Thursday, January 19, 2023

Toward footnote Xz.151

Added Jan. 19, 2023
Footnote Xz.151.

Freud in The Interpretation of Dreams (1914 translation by A.A. Brill) highlights the idea that the difference between waking reality and dream reality stems from "tests" applied by the awake-state's reality perceiver.

In fact, when such tests fail, the perceiver is deemed to be hallucinating and-or suffering from delusive notions. (Still, one must concede that it can occur that the "ailing" person perceives that our reality is faulty, being based on flawed tests -- as with the assumption that "our government officials would never collude to tell us a monstrous lie.")
It is a question now of attempting to explain the credulity of the mind in reference to the dream hallucinations, which can only appear after the suspension of a certain arbitrary activity. Strümpell asserts that the mind behaves in this respect correctly, and in conformity with its mechanism. The dream elements are by no means mere presentations, but true and real experiences of the mind, similar to those that appear in the waking state as a result of the senses (p. 34). Whereas in the waking state the mind represents and thinks in word pictures and language, in the dream it represents and thinks in real tangible pictures (p. 35). Besides, the dream manifests a consciousness of space by transferring the sensations and pictures, just as in the waking state, into an outer space (p. 36). It must therefore be admitted that the mind in the dream is in the same relation to its pictures and perceptions as in the waking state (p. 43). If, however, it is thereby led astray, this is due to the fact that it lacks in sleep the criticism which alone can distinguish between the sensory perceptions emanating from within or from without. It cannot subject its pictures to the tests which alone can prove their objective reality. It furthermore neglects to differentiate between pictures that are arbitrarily interchanged and others where there is no free choice.
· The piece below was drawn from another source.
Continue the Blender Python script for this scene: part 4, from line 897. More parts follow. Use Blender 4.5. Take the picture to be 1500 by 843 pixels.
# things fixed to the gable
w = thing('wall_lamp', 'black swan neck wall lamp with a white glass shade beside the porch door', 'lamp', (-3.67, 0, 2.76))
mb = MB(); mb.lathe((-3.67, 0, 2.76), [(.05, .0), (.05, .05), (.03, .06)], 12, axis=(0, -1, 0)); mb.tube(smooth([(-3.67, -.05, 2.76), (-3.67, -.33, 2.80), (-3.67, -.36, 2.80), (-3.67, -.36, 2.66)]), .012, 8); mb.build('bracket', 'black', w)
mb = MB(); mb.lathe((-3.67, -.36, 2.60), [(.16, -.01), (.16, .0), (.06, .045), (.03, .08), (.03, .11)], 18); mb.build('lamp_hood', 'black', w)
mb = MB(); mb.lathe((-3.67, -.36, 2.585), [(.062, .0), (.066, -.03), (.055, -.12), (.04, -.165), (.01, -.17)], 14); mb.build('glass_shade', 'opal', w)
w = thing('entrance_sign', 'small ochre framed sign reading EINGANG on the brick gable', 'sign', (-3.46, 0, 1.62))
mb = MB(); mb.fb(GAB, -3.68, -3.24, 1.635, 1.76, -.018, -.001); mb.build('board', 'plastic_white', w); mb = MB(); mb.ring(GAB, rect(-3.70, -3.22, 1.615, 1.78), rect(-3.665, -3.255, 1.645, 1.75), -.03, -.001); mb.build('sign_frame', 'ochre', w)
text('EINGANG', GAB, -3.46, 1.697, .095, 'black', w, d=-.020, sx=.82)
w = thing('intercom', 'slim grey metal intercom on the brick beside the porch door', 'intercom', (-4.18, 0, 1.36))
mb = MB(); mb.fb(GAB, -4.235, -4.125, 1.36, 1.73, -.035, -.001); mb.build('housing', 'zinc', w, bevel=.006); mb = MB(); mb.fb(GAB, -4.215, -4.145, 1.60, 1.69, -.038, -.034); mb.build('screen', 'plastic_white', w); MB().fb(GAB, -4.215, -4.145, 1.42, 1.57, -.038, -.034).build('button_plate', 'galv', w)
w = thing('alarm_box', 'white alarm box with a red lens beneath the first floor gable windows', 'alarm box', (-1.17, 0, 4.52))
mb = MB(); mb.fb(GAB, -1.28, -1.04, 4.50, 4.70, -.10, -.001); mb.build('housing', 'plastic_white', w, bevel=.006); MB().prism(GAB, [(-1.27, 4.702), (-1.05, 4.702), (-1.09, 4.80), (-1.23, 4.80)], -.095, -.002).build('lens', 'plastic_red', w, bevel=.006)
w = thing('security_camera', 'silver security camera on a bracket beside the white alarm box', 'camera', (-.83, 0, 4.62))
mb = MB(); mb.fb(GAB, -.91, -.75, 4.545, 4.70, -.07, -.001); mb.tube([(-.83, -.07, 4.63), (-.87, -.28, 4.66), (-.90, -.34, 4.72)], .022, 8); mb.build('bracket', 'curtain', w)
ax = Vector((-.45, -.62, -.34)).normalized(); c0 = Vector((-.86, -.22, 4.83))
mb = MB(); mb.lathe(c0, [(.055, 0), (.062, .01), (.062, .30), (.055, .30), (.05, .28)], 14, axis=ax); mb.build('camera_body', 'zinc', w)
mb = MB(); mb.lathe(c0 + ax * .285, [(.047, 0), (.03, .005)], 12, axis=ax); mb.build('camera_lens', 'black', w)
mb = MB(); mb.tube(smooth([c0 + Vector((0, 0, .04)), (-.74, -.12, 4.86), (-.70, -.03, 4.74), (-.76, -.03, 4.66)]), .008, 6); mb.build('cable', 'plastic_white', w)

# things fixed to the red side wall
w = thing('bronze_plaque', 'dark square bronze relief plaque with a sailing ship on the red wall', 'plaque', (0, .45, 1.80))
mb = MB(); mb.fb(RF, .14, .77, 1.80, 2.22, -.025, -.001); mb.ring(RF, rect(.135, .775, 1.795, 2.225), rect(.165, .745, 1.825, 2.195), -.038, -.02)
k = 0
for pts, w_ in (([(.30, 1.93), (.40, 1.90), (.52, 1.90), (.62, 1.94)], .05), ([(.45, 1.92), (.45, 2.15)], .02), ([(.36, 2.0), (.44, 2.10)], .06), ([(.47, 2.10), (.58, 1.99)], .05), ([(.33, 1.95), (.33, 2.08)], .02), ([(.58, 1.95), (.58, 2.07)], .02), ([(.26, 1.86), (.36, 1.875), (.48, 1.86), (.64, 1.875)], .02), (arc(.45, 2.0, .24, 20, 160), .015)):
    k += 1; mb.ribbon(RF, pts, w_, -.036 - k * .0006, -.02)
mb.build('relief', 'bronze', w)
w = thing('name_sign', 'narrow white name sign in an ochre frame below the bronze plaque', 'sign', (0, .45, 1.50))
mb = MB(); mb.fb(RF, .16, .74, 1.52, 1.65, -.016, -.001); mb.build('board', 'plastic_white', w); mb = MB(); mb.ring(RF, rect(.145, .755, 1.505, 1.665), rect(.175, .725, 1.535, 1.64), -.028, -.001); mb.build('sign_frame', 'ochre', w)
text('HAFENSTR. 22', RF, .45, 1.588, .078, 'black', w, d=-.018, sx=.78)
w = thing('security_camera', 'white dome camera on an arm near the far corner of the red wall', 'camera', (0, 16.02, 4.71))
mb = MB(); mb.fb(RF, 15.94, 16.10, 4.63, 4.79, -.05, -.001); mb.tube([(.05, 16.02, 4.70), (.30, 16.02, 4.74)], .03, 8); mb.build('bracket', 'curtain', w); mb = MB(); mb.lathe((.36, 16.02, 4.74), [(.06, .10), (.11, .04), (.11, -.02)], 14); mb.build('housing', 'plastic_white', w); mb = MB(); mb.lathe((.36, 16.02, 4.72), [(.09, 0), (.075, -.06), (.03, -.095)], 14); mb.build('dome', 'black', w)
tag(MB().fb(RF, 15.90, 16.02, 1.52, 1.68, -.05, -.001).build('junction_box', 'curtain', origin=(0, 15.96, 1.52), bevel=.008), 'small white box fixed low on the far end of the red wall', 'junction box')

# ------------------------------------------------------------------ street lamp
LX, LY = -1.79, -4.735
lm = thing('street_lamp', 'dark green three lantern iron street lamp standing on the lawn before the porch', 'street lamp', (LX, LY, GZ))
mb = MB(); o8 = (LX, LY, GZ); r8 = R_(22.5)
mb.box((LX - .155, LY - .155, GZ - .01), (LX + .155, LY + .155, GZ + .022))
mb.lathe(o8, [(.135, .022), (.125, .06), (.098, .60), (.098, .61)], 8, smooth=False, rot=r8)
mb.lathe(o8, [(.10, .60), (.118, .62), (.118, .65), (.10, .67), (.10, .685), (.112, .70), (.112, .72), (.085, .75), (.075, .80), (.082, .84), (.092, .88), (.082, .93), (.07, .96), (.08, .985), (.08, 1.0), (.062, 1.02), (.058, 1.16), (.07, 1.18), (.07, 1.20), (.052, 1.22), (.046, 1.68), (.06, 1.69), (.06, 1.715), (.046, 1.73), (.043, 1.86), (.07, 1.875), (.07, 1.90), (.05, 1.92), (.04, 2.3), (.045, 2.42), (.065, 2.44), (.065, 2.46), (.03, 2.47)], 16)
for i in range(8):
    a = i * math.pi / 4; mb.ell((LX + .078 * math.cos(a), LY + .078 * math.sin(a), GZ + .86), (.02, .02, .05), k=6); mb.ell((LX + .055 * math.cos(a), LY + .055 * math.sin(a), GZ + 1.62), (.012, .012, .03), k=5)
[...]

It errs because it cannot apply to its content the law of causality (p. 58). In brief, its alienation from the outer world contains also the reason for its belief in the subjective dream world.
But how important are such tests?
Delbœuf reaches the same conclusion through a somewhat different line of argument. We give to the dream pictures the credence of reality because in sleep we have no other impressions to compare them with, because we are cut off from the outer world. But it is not perhaps because we are unable to make tests in our sleep, that we believe in the truth of our hallucinations. The dream may delude us with 43all these tests, it may make us believe that we may touch the rose that we see in the dream, and still we only dream. According to Delbœuf there is no valid criterion to show whether something is a dream or a conscious reality, except—and that only in practical generality—the fact of awakening. “I declare delusional everything that is experienced between the period of falling asleep and awakening, if I notice on awakening that I lie in my bed undressed” (p. 84). “I have considered the dream pictures real during sleep in consequence of the mental habit, which cannot be put to sleep, of perceiving an outer world with which I can contrast my ego.”
The criterion for awake-state reality seems to be heightened alertness and cohesive sense of self. When self-cohesion is weak, the person is often perceived as "troubled" or perhaps "dreamy" and possibly in need of psychiatric attention.

What lies at the root of the awake sense of self? An old notion is that in a timeless noumenal realm a being exists, which is denominated as "the soul." Even if true, we would have here only a glimmering of the problems associated with reality construction.